Could you write out the opening lines of the data, word for word, stopping after the line that contains "at(100, 1036, 79).z);"?
-----
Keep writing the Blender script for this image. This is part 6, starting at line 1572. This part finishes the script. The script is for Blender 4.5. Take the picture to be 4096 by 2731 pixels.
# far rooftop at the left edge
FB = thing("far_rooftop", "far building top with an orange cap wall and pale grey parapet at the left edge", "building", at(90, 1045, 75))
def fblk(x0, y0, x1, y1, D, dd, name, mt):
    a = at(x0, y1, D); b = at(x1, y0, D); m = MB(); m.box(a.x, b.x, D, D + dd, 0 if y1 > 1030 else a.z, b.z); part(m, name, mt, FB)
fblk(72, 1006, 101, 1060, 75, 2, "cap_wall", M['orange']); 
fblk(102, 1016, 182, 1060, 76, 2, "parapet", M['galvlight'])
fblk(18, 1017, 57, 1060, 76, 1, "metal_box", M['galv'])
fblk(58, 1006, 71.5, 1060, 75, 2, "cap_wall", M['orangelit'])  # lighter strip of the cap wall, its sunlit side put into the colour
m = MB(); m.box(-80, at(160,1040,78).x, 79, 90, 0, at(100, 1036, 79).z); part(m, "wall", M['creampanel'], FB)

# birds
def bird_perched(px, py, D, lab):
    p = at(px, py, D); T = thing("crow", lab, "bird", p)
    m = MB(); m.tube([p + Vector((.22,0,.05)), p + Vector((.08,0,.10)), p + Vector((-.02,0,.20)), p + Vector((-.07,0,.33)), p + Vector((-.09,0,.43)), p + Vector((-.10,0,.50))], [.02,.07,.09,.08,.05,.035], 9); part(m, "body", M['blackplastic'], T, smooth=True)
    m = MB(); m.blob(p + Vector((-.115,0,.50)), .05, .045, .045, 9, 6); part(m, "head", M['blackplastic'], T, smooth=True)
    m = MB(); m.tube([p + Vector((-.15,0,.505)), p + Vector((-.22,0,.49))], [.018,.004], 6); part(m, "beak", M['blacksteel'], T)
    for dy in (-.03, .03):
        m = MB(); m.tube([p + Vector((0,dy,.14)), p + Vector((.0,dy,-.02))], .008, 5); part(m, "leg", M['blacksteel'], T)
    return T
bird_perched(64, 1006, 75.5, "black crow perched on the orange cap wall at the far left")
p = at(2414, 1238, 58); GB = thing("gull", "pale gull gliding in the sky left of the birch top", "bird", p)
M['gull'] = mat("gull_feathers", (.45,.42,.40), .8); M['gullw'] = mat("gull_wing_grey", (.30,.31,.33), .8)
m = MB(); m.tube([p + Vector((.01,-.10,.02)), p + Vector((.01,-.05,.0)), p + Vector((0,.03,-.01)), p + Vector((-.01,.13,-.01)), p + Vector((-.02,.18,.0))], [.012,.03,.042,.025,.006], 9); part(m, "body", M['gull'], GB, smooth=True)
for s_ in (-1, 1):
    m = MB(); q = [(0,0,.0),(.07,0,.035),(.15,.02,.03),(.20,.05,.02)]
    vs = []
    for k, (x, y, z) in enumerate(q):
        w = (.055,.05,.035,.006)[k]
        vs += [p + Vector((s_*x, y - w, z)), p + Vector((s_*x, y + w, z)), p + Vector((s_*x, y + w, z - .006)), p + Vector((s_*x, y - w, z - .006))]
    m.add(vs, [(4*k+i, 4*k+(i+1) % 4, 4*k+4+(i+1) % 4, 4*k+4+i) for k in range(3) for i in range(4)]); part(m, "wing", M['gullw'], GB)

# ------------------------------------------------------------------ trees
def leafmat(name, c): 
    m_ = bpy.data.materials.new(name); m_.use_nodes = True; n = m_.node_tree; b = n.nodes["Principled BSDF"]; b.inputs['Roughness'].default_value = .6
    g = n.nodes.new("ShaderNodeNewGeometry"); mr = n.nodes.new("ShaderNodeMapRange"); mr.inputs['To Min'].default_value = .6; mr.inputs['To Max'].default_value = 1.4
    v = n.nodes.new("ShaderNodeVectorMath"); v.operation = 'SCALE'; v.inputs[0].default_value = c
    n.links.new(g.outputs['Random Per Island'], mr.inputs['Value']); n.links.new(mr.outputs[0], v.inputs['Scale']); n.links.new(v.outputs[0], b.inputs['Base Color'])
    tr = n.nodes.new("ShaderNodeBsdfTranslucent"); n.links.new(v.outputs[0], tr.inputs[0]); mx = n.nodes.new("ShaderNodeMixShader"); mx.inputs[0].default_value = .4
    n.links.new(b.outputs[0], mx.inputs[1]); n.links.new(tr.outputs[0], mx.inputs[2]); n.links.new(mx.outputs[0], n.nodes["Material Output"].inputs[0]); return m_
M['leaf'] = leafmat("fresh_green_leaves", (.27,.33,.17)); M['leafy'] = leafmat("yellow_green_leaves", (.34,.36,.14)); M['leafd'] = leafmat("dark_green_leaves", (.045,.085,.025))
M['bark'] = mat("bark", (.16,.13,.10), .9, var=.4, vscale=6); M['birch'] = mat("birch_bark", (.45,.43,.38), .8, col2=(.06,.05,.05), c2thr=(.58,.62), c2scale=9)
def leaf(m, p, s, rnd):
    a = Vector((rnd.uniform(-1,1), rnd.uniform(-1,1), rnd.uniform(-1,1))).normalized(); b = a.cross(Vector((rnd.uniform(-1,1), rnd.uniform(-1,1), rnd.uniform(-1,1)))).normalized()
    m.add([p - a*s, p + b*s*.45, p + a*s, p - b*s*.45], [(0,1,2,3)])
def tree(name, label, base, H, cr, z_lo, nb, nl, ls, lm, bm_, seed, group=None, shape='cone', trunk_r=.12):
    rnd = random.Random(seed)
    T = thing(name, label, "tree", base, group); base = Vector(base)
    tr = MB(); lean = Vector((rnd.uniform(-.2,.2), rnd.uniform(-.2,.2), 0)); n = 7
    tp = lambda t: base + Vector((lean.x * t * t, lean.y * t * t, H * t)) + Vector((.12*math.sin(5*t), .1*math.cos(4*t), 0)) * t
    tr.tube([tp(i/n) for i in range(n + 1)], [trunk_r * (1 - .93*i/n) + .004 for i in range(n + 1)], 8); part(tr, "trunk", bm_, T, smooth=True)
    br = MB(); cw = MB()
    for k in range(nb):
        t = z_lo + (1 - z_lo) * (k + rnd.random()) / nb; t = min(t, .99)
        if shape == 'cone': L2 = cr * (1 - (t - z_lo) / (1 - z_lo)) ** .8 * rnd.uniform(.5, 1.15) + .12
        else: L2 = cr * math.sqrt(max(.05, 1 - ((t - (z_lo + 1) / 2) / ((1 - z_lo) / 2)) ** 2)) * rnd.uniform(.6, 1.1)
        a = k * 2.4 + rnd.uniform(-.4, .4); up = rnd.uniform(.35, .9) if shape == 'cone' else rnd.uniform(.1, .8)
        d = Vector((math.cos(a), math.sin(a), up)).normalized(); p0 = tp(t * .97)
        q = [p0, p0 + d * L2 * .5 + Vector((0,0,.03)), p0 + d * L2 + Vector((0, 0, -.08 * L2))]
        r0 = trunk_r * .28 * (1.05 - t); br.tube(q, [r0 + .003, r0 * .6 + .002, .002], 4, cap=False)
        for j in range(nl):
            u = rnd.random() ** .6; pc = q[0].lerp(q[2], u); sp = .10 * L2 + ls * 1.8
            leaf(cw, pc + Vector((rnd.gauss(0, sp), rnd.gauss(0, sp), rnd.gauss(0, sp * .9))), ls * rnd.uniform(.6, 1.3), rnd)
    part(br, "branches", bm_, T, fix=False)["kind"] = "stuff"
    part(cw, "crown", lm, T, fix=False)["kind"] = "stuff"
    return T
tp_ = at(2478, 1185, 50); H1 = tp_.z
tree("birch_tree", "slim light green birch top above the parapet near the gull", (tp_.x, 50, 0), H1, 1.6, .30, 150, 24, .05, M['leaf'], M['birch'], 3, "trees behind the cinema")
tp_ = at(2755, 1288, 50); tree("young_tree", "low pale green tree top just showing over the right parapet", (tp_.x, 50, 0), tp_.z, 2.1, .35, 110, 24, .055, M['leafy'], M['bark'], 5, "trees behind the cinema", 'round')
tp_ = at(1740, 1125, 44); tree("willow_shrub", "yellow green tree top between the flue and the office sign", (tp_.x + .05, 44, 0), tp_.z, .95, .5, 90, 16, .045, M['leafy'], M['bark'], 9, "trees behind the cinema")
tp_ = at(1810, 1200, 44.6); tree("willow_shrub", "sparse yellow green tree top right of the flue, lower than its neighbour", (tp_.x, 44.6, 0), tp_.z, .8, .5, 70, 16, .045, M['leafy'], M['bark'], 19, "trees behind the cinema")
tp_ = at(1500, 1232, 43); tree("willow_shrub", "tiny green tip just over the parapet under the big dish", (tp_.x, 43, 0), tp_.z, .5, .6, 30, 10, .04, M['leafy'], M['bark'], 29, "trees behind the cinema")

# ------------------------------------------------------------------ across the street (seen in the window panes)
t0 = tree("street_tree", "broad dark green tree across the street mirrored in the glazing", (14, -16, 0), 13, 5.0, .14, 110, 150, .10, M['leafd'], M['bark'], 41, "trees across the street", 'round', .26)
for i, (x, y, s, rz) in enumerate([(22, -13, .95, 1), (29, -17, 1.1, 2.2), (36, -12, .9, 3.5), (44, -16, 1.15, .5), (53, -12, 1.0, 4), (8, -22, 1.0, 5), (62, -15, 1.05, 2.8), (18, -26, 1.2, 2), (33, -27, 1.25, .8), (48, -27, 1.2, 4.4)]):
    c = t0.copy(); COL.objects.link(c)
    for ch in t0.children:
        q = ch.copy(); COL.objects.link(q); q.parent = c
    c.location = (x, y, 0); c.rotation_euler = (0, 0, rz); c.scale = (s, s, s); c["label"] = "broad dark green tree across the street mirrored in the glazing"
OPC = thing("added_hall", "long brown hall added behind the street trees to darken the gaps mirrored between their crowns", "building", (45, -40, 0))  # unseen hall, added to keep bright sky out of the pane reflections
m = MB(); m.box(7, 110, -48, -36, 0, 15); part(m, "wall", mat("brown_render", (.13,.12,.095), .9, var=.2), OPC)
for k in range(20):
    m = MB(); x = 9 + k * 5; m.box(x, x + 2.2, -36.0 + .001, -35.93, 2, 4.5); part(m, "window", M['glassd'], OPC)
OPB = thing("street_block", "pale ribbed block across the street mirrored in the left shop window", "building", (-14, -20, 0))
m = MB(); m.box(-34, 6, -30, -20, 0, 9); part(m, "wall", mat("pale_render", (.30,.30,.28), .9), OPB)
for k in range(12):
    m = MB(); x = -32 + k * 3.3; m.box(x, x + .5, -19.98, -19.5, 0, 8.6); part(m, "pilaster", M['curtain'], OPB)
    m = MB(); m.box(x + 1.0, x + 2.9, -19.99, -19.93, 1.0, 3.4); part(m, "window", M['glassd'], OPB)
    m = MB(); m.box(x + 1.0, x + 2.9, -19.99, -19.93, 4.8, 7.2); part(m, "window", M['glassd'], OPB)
-----
§ SOLVED PROBLEM:
Keep writing the Blender script for this image. This is part 6, starting at line 1572. This part finishes the script. The script is for Blender 4.5. Take the picture to be 4096 by 2731 pixels.
# far rooftop at the left edge
FB = thing("far_rooftop", "far building top with an orange cap wall and pale grey parapet at the left edge", "building", at(90, 1045, 75))
def fblk(x0, y0, x1, y1, D, dd, name, mt):
    a = at(x0, y1, D); b = at(x1, y0, D); m = MB(); m.box(a.x, b.x, D, D + dd, 0 if y1 > 1030 else a.z, b.z); part(m, name, mt, FB)
fblk(72, 1006, 101, 1060, 75, 2, "cap_wall", M['orange']); 
fblk(102, 1016, 182, 1060, 76, 2, "parapet", M['galvlight'])
fblk(18, 1017, 57, 1060, 76, 1, "metal_box", M['galv'])
fblk(58, 1006, 71.5, 1060, 75, 2, "cap_wall", M['orangelit'])  # lighter strip of the cap wall, its sunlit side put into the colour
m = MB(); m.box(-80, at(160,1040,78).x, 79, 90, 0, at(100, 1036, 79).z); part(m, "wall", M['creampanel'], FB)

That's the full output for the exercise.